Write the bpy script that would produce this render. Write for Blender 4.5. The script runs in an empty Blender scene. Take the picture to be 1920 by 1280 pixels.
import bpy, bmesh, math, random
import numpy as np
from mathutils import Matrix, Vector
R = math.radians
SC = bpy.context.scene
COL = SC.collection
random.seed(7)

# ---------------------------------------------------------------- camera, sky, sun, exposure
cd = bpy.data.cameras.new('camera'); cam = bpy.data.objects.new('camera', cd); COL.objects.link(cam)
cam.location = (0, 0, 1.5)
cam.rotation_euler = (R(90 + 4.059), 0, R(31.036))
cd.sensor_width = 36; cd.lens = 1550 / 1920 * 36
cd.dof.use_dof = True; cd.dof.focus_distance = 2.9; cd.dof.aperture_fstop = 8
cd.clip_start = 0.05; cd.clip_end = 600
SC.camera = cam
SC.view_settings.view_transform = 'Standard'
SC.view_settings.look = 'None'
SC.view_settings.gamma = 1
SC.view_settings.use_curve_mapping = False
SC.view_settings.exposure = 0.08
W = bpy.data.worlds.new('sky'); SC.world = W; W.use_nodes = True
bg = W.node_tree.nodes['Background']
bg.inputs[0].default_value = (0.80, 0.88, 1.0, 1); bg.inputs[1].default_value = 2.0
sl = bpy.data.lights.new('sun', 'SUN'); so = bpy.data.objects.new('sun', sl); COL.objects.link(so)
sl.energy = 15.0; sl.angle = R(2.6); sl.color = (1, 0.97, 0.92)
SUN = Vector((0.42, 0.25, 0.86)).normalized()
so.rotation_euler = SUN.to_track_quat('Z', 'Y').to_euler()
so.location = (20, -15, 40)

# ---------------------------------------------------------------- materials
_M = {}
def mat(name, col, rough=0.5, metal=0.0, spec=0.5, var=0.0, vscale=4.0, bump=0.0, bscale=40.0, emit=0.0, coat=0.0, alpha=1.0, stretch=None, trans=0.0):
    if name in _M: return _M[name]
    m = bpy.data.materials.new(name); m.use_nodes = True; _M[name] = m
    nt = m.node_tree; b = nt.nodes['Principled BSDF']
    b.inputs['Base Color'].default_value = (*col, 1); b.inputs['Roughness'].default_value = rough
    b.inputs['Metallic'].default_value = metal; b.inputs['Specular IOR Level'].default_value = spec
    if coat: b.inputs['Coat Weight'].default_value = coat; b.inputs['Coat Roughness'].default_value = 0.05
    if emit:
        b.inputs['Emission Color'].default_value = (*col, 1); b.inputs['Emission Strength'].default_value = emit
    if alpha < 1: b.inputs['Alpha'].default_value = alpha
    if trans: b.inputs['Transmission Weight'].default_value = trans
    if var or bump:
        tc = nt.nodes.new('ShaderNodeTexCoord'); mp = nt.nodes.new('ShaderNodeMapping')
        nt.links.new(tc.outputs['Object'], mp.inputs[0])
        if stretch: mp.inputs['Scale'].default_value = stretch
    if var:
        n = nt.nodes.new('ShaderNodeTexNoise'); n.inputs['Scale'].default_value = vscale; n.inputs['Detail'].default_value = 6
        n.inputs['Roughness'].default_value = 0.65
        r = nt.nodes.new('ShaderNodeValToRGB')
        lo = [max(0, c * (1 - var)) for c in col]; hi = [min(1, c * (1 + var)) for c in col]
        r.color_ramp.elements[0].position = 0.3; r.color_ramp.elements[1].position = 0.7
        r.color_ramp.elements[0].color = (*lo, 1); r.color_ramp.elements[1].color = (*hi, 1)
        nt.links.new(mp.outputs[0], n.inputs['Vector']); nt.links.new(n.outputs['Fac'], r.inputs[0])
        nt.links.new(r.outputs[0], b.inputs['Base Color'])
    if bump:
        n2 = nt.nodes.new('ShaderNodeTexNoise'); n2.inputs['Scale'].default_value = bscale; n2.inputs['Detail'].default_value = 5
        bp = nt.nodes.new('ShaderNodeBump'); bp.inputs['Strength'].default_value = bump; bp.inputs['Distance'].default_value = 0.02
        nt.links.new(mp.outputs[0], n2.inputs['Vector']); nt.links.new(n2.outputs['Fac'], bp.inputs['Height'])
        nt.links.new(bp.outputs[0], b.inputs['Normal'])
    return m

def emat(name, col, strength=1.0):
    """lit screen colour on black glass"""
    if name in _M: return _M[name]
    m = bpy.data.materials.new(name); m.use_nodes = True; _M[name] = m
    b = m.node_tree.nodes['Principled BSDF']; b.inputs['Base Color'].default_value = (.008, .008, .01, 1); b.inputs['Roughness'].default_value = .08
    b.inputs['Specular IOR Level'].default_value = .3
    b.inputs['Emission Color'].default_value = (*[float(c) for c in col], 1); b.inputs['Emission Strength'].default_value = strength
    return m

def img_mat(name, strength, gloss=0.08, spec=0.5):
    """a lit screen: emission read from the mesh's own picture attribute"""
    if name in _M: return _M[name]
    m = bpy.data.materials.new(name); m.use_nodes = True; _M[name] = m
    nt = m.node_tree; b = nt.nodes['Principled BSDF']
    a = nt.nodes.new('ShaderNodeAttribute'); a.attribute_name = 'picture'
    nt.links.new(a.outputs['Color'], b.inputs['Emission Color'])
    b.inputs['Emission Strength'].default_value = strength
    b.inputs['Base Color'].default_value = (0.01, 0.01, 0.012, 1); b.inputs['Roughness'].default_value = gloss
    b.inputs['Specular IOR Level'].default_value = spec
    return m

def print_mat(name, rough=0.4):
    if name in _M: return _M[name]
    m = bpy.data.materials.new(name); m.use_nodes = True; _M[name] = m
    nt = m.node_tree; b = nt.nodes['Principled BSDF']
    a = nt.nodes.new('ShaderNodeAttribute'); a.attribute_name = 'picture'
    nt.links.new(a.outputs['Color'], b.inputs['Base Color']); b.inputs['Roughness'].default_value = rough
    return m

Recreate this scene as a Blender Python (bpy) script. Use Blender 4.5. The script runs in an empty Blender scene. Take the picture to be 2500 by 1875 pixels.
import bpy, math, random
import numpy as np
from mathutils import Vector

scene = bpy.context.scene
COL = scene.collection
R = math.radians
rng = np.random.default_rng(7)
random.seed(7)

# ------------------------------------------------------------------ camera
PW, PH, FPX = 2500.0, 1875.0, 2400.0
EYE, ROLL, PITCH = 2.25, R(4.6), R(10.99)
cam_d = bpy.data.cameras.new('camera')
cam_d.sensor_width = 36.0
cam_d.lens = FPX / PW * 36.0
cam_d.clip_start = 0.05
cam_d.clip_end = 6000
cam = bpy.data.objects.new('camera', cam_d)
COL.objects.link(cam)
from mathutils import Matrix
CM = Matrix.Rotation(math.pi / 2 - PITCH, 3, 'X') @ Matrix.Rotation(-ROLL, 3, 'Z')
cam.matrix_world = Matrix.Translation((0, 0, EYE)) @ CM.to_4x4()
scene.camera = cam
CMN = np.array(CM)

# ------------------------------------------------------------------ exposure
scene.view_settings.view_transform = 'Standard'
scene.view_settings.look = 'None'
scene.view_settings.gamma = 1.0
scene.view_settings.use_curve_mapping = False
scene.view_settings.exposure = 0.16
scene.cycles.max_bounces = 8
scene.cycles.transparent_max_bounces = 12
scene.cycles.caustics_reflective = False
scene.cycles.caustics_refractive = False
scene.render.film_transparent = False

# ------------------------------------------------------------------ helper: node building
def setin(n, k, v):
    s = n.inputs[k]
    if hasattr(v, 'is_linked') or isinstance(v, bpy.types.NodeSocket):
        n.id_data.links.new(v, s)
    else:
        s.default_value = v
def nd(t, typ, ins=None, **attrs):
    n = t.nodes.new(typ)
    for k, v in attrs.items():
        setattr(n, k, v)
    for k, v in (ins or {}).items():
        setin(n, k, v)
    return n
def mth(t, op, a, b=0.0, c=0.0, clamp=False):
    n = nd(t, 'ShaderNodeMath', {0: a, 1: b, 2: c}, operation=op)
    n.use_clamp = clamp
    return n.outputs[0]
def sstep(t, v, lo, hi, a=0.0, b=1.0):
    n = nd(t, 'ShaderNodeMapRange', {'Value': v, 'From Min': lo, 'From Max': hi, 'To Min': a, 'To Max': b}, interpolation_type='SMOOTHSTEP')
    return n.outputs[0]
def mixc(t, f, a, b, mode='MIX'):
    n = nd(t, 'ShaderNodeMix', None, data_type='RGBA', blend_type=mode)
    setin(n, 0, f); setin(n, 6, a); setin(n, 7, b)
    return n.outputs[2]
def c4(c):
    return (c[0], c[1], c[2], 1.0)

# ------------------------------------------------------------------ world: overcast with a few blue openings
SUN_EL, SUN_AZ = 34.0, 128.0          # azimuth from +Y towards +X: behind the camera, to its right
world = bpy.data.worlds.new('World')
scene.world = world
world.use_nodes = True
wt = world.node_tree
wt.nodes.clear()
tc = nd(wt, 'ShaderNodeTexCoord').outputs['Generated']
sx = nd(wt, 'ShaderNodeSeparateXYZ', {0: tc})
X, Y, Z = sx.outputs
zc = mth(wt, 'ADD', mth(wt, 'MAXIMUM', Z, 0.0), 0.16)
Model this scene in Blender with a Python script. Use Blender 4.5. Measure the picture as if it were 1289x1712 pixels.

====================

_AIM_
Determine how many lines of the listing hold the word "empty" and reply with that figure alone.

_TASK RESPONSE_
2